OAK GROVE – Pastor Randy Messer of First Baptist Church walked into a classroom in the Horn of Africa and heard voices, crying out and pleading to someone, but he saw no one.
But as Messer stepped further into the room, he found the source of these cries. A group of young pastors had come to class earlier, where they knelt on the floor praying and crying out to the Lord. These would be Messer’s students for the next several days.
“How powerful that was,” Messer said. “The presence of the Holy Spirit was just thick in the air. It was very, very humbling. I want that kind of Spirit to capture my heart.
“Excuse me,” he added, after getting emotionally choked up about the experience. “It’s a precious thing to remember, a sacred thing.”

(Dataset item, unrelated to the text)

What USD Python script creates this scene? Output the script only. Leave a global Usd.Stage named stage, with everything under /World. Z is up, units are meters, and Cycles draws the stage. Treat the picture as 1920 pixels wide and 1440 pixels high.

Messer travelled to the Horn of Africa with fellow Missouri Baptists from other churches in the Blue River-Kansas City Baptist Association (BRKC), Jan. 5-15. This trip makes the sixth time that the BRKC has sent a team to the Horn of Africa. During this trip, two members from Noland Road Baptist Church in Independence led a group of Missouri Baptists to minister and share the gospel in a refugee camp in the area. Meanwhile, Pastor Messer taught at a Bible institute in the area, training young pastors who would plant churches throughout the region.
During the two-week period, he helped give these men biblical and pastoral wisdom about marriage and family life and taught them about the book of Romans.
“They were just hungry to get that information, a refreshing hunger,” Messer said. He added that FBC, Oak Grove, had a passion for helping with the Bible Institute because they knew the students there would reach out to people in the Horn of Africa in ways that no Westerner could.
“We want to be part of planting churches not only here in Missouri, but around the world,” he said.
Occasionally, since returning from the Horn of Africa, Messer has been asked why he went back a second time and why he would want to return to the Bible Institute again. In reply, he points people to the sweet experiences of prayer that he experienced with his godly students – some of whom were refugees who had previously been in prison for their faith.
One experience, especially, stands out in Messer’s memory. While teaching on Romans 8, where Paul writes about the Spirit crying out to God, “Abba, Father,” within the believer’s heart, he sensed that he should stop lecturing and let the Spirit work in the group.
“The students all stood,” he said, “and we began to experience 20 minutes of worship and sensing the presence of the Spirit teaching us and capturing our hearts.”
“I want more of that. In those 20 minutes, the teacher became one of the students, … no translator needed.”